■ **Data shown**
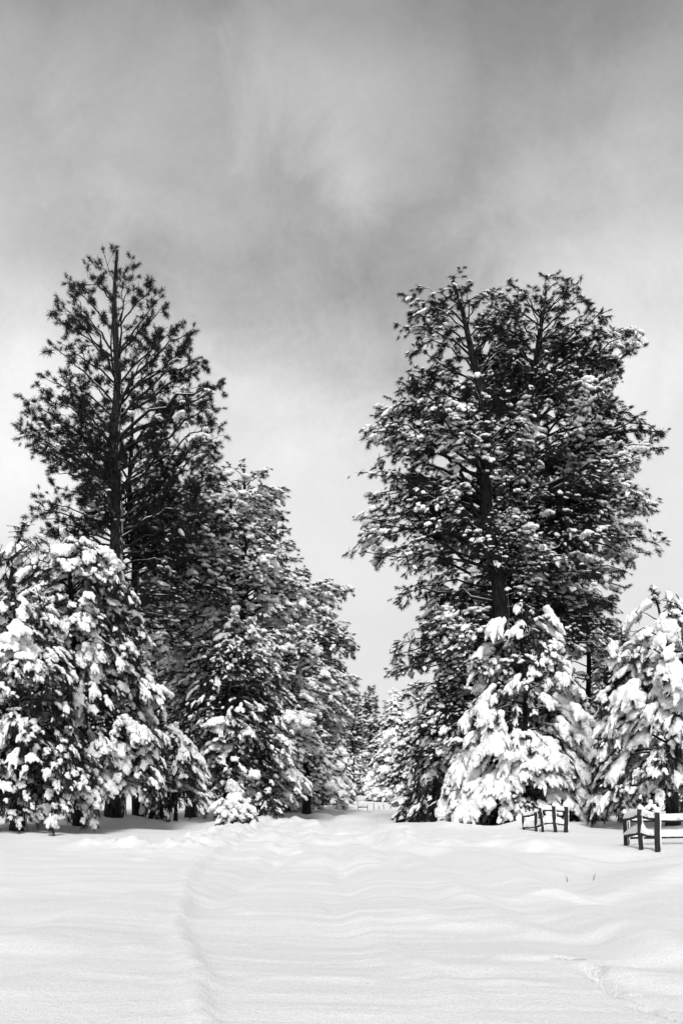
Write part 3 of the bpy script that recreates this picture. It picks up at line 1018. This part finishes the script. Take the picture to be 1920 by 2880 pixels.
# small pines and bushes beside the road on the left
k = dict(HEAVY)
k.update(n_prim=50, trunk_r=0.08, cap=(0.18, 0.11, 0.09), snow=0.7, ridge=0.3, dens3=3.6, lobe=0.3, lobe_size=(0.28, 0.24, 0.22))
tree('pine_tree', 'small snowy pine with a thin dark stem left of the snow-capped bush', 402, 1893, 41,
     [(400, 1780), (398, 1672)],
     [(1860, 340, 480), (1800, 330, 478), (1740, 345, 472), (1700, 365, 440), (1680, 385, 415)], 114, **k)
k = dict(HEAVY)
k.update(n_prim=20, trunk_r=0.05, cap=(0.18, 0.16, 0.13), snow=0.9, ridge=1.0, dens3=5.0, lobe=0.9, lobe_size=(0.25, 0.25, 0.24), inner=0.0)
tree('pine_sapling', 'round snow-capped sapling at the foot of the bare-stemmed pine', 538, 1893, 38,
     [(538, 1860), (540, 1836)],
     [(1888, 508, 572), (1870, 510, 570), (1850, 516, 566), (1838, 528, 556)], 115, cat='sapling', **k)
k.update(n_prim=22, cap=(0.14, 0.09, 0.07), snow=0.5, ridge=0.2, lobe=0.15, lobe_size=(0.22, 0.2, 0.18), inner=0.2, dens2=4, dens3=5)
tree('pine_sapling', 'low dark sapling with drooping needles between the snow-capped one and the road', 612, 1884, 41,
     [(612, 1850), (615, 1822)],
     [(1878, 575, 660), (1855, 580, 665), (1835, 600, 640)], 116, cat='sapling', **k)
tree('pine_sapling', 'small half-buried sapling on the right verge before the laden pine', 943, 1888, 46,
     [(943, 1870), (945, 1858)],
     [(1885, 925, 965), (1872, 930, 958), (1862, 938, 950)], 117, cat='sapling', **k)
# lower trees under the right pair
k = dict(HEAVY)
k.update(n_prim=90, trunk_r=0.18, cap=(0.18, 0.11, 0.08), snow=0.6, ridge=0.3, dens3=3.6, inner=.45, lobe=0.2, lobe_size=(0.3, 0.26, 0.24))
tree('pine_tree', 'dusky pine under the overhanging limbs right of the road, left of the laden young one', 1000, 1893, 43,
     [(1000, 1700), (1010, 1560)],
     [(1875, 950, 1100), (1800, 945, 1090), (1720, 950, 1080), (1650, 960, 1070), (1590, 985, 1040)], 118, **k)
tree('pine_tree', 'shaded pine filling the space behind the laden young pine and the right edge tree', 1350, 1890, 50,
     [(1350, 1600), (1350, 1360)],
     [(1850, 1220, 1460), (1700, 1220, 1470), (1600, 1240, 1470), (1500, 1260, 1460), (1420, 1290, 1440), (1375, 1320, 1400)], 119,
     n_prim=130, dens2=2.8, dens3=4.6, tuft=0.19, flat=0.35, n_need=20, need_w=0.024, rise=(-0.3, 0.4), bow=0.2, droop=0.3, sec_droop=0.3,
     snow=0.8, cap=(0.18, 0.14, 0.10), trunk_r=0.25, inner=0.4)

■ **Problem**
Copy every line of the data word for word, omitting the images.

■ **Solution to the exercise**
Write part 3 of the bpy script that recreates this picture. It picks up at line 1018. This part finishes the script. Take the picture to be 1920 by 2880 pixels.
# small pines and bushes beside the road on the left
k = dict(HEAVY)
k.update(n_prim=50, trunk_r=0.08, cap=(0.18, 0.11, 0.09), snow=0.7, ridge=0.3, dens3=3.6, lobe=0.3, lobe_size=(0.28, 0.24, 0.22))
tree('pine_tree', 'small snowy pine with a thin dark stem left of the snow-capped bush', 402, 1893, 41,
     [(400, 1780), (398, 1672)],
     [(1860, 340, 480), (1800, 330, 478), (1740, 345, 472), (1700, 365, 440), (1680, 385, 415)], 114, **k)
k = dict(HEAVY)
k.update(n_prim=20, trunk_r=0.05, cap=(0.18, 0.16, 0.13), snow=0.9, ridge=1.0, dens3=5.0, lobe=0.9, lobe_size=(0.25, 0.25, 0.24), inner=0.0)
tree('pine_sapling', 'round snow-capped sapling at the foot of the bare-stemmed pine', 538, 1893, 38,
     [(538, 1860), (540, 1836)],
     [(1888, 508, 572), (1870, 510, 570), (1850, 516, 566), (1838, 528, 556)], 115, cat='sapling', **k)
k.update(n_prim=22, cap=(0.14, 0.09, 0.07), snow=0.5, ridge=0.2, lobe=0.15, lobe_size=(0.22, 0.2, 0.18), inner=0.2, dens2=4, dens3=5)
tree('pine_sapling', 'low dark sapling with drooping needles between the snow-capped one and the road', 612, 1884, 41,
     [(612, 1850), (615, 1822)],
     [(1878, 575, 660), (1855, 580, 665), (1835, 600, 640)], 116, cat='sapling', **k)
tree('pine_sapling', 'small half-buried sapling on the right verge before the laden pine', 943, 1888, 46,
     [(943, 1870), (945, 1858)],
     [(1885, 925, 965), (1872, 930, 958), (1862, 938, 950)], 117, cat='sapling', **k)
# lower trees under the right pair
k = dict(HEAVY)
k.update(n_prim=90, trunk_r=0.18, cap=(0.18, 0.11, 0.08), snow=0.6, ridge=0.3, dens3=3.6, inner=.45, lobe=0.2, lobe_size=(0.3, 0.26, 0.24))
tree('pine_tree', 'dusky pine under the overhanging limbs right of the road, left of the laden young one', 1000, 1893, 43,
     [(1000, 1700), (1010, 1560)],
     [(1875, 950, 1100), (1800, 945, 1090), (1720, 950, 1080), (1650, 960, 1070), (1590, 985, 1040)], 118, **k)
tree('pine_tree', 'shaded pine filling the space behind the laden young pine and the right edge tree', 1350, 1890, 50,
     [(1350, 1600), (1350, 1360)],
     [(1850, 1220, 1460), (1700, 1220, 1470), (1600, 1240, 1470), (1500, 1260, 1460), (1420, 1290, 1440), (1375, 1320, 1400)], 119,
     n_prim=130, dens2=2.8, dens3=4.6, tuft=0.19, flat=0.35, n_need=20, need_w=0.024, rise=(-0.3, 0.4), bow=0.2, droop=0.3, sec_droop=0.3,
     snow=0.8, cap=(0.18, 0.14, 0.10), trunk_r=0.25, inner=0.4)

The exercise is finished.